* _DATA EXTRACT_:

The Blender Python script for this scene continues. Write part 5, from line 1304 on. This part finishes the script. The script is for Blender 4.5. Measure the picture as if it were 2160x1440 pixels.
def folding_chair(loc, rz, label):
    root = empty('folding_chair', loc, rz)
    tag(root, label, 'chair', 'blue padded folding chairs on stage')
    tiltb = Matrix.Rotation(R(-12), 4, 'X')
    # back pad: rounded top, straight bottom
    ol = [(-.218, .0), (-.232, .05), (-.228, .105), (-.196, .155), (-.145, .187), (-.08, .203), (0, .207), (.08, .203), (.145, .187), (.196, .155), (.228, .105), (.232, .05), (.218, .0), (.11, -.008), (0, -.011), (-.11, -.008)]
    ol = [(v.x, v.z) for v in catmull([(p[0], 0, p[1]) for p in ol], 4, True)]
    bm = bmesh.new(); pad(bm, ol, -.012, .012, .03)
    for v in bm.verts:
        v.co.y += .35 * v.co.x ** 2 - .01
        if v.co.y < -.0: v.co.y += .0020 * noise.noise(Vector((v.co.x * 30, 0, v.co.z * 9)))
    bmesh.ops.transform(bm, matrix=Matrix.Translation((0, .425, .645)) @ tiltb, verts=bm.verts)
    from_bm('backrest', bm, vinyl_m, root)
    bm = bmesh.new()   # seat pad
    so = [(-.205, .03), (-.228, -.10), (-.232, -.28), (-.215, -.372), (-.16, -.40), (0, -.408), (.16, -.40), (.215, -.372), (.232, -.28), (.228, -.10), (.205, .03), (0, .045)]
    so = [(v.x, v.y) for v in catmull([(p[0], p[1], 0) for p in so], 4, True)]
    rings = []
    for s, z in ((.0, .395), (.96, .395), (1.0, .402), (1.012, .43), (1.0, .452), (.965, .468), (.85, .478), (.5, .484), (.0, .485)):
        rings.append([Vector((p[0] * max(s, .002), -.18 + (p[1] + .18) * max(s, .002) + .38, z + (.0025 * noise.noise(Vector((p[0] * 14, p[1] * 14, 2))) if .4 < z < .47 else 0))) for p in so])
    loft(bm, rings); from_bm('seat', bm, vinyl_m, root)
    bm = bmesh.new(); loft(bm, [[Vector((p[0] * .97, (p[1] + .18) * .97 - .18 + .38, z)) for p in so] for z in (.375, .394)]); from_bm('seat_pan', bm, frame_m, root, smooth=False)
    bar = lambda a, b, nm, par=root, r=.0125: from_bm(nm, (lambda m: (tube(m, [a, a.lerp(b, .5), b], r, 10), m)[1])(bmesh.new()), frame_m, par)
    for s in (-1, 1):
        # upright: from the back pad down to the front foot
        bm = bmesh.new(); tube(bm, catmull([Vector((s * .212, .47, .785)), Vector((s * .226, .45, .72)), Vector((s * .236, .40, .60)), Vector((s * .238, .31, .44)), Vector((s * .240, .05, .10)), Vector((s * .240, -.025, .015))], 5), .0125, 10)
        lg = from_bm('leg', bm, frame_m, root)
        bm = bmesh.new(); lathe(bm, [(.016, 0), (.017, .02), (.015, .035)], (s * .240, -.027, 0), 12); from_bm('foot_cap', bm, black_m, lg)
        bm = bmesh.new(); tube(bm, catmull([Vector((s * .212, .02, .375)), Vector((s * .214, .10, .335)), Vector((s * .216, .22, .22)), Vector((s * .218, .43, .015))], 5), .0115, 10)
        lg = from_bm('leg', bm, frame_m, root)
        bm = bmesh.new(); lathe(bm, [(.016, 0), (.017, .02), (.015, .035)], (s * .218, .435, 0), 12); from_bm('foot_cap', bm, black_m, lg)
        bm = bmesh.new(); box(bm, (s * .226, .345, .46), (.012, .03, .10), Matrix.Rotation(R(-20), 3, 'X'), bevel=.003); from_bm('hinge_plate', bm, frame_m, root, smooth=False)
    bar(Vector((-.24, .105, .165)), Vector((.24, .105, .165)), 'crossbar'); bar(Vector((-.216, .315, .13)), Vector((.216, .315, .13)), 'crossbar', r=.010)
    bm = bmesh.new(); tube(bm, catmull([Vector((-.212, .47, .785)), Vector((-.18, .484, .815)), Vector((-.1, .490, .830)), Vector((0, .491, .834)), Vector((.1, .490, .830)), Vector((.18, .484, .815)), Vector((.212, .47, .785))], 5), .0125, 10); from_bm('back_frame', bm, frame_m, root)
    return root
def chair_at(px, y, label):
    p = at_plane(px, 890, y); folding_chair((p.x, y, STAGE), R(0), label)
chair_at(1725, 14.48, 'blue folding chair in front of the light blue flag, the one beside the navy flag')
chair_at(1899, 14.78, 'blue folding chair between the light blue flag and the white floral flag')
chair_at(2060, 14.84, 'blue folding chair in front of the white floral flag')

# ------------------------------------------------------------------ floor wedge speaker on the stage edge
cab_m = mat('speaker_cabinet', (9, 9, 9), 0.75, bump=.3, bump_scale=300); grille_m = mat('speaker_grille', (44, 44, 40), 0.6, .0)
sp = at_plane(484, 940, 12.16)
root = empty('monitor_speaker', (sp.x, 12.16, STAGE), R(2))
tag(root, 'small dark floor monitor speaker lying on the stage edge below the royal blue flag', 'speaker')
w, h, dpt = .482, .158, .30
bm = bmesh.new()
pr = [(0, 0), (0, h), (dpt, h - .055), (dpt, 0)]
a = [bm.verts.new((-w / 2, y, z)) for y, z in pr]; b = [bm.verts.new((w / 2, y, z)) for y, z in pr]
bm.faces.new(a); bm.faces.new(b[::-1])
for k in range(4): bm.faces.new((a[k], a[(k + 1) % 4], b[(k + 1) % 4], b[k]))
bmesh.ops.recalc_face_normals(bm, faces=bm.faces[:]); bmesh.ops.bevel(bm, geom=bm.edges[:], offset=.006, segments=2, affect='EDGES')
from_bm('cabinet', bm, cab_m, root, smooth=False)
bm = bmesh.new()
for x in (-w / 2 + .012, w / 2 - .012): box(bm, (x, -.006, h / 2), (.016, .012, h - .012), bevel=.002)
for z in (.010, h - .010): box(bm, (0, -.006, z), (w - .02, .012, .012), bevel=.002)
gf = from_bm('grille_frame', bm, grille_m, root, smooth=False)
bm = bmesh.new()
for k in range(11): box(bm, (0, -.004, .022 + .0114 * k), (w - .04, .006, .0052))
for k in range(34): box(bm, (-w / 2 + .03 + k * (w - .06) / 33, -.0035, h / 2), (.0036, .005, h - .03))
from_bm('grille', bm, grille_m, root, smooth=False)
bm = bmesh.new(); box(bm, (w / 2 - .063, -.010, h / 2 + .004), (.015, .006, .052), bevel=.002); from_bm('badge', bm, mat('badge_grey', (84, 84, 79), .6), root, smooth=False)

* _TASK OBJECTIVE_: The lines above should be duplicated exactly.

* _FINAL RESULT_:
The Blender Python script for this scene continues. Write part 5, from line 1304 on. This part finishes the script. The script is for Blender 4.5. Measure the picture as if it were 2160x1440 pixels.
def folding_chair(loc, rz, label):
    root = empty('folding_chair', loc, rz)
    tag(root, label, 'chair', 'blue padded folding chairs on stage')
    tiltb = Matrix.Rotation(R(-12), 4, 'X')
    # back pad: rounded top, straight bottom
    ol = [(-.218, .0), (-.232, .05), (-.228, .105), (-.196, .155), (-.145, .187), (-.08, .203), (0, .207), (.08, .203), (.145, .187), (.196, .155), (.228, .105), (.232, .05), (.218, .0), (.11, -.008), (0, -.011), (-.11, -.008)]
    ol = [(v.x, v.z) for v in catmull([(p[0], 0, p[1]) for p in ol], 4, True)]
    bm = bmesh.new(); pad(bm, ol, -.012, .012, .03)
    for v in bm.verts:
        v.co.y += .35 * v.co.x ** 2 - .01
        if v.co.y < -.0: v.co.y += .0020 * noise.noise(Vector((v.co.x * 30, 0, v.co.z * 9)))
    bmesh.ops.transform(bm, matrix=Matrix.Translation((0, .425, .645)) @ tiltb, verts=bm.verts)
    from_bm('backrest', bm, vinyl_m, root)
    bm = bmesh.new()   # seat pad
    so = [(-.205, .03), (-.228, -.10), (-.232, -.28), (-.215, -.372), (-.16, -.40), (0, -.408), (.16, -.40), (.215, -.372), (.232, -.28), (.228, -.10), (.205, .03), (0, .045)]
    so = [(v.x, v.y) for v in catmull([(p[0], p[1], 0) for p in so], 4, True)]
    rings = []
    for s, z in ((.0, .395), (.96, .395), (1.0, .402), (1.012, .43), (1.0, .452), (.965, .468), (.85, .478), (.5, .484), (.0, .485)):
        rings.append([Vector((p[0] * max(s, .002), -.18 + (p[1] + .18) * max(s, .002) + .38, z + (.0025 * noise.noise(Vector((p[0] * 14, p[1] * 14, 2))) if .4 < z < .47 else 0))) for p in so])
    loft(bm, rings); from_bm('seat', bm, vinyl_m, root)
    bm = bmesh.new(); loft(bm, [[Vector((p[0] * .97, (p[1] + .18) * .97 - .18 + .38, z)) for p in so] for z in (.375, .394)]); from_bm('seat_pan', bm, frame_m, root, smooth=False)
    bar = lambda a, b, nm, par=root, r=.0125: from_bm(nm, (lambda m: (tube(m, [a, a.lerp(b, .5), b], r, 10), m)[1])(bmesh.new()), frame_m, par)
    for s in (-1, 1):
        # upright: from the back pad down to the front foot
        bm = bmesh.new(); tube(bm, catmull([Vector((s * .212, .47, .785)), Vector((s * .226, .45, .72)), Vector((s * .236, .40, .60)), Vector((s * .238, .31, .44)), Vector((s * .240, .05, .10)), Vector((s * .240, -.025, .015))], 5), .0125, 10)
        lg = from_bm('leg', bm, frame_m, root)
        bm = bmesh.new(); lathe(bm, [(.016, 0), (.017, .02), (.015, .035)], (s * .240, -.027, 0), 12); from_bm('foot_cap', bm, black_m, lg)
        bm = bmesh.new(); tube(bm, catmull([Vector((s * .212, .02, .375)), Vector((s * .214, .10, .335)), Vector((s * .216, .22, .22)), Vector((s * .218, .43, .015))], 5), .0115, 10)
        lg = from_bm('leg', bm, frame_m, root)
        bm = bmesh.new(); lathe(bm, [(.016, 0), (.017, .02), (.015, .035)], (s * .218, .435, 0), 12); from_bm('foot_cap', bm, black_m, lg)
        bm = bmesh.new(); box(bm, (s * .226, .345, .46), (.012, .03, .10), Matrix.Rotation(R(-20), 3, 'X'), bevel=.003); from_bm('hinge_plate', bm, frame_m, root, smooth=False)
    bar(Vector((-.24, .105, .165)), Vector((.24, .105, .165)), 'crossbar'); bar(Vector((-.216, .315, .13)), Vector((.216, .315, .13)), 'crossbar', r=.010)
    bm = bmesh.new(); tube(bm, catmull([Vector((-.212, .47, .785)), Vector((-.18, .484, .815)), Vector((-.1, .490, .830)), Vector((0, .491, .834)), Vector((.1, .490, .830)), Vector((.18, .484, .815)), Vector((.212, .47, .785))], 5), .0125, 10); from_bm('back_frame', bm, frame_m, root)
    return root
def chair_at(px, y, label):
    p = at_plane(px, 890, y); folding_chair((p.x, y, STAGE), R(0), label)
chair_at(1725, 14.48, 'blue folding chair in front of the light blue flag, the one beside the navy flag')
chair_at(1899, 14.78, 'blue folding chair between the light blue flag and the white floral flag')
chair_at(2060, 14.84, 'blue folding chair in front of the white floral flag')

# ------------------------------------------------------------------ floor wedge speaker on the stage edge
cab_m = mat('speaker_cabinet', (9, 9, 9), 0.75, bump=.3, bump_scale=300); grille_m = mat('speaker_grille', (44, 44, 40), 0.6, .0)
sp = at_plane(484, 940, 12.16)
root = empty('monitor_speaker', (sp.x, 12.16, STAGE), R(2))
tag(root, 'small dark floor monitor speaker lying on the stage edge below the royal blue flag', 'speaker')
w, h, dpt = .482, .158, .30
bm = bmesh.new()
pr = [(0, 0), (0, h), (dpt, h - .055), (dpt, 0)]
a = [bm.verts.new((-w / 2, y, z)) for y, z in pr]; b = [bm.verts.new((w / 2, y, z)) for y, z in pr]
bm.faces.new(a); bm.faces.new(b[::-1])
for k in range(4): bm.faces.new((a[k], a[(k + 1) % 4], b[(k + 1) % 4], b[k]))
bmesh.ops.recalc_face_normals(bm, faces=bm.faces[:]); bmesh.ops.bevel(bm, geom=bm.edges[:], offset=.006, segments=2, affect='EDGES')
from_bm('cabinet', bm, cab_m, root, smooth=False)
bm = bmesh.new()
for x in (-w / 2 + .012, w / 2 - .012): box(bm, (x, -.006, h / 2), (.016, .012, h - .012), bevel=.002)
for z in (.010, h - .010): box(bm, (0, -.006, z), (w - .02, .012, .012), bevel=.002)
gf = from_bm('grille_frame', bm, grille_m, root, smooth=False)
bm = bmesh.new()
for k in range(11): box(bm, (0, -.004, .022 + .0114 * k), (w - .04, .006, .0052))
for k in range(34): box(bm, (-w / 2 + .03 + k * (w - .06) / 33, -.0035, h / 2), (.0036, .005, h - .03))
from_bm('grille', bm, grille_m, root, smooth=False)
bm = bmesh.new(); box(bm, (w / 2 - .063, -.010, h / 2 + .004), (.015, .006, .052), bevel=.002); from_bm('badge', bm, mat('badge_grey', (84, 84, 79), .6), root, smooth=False)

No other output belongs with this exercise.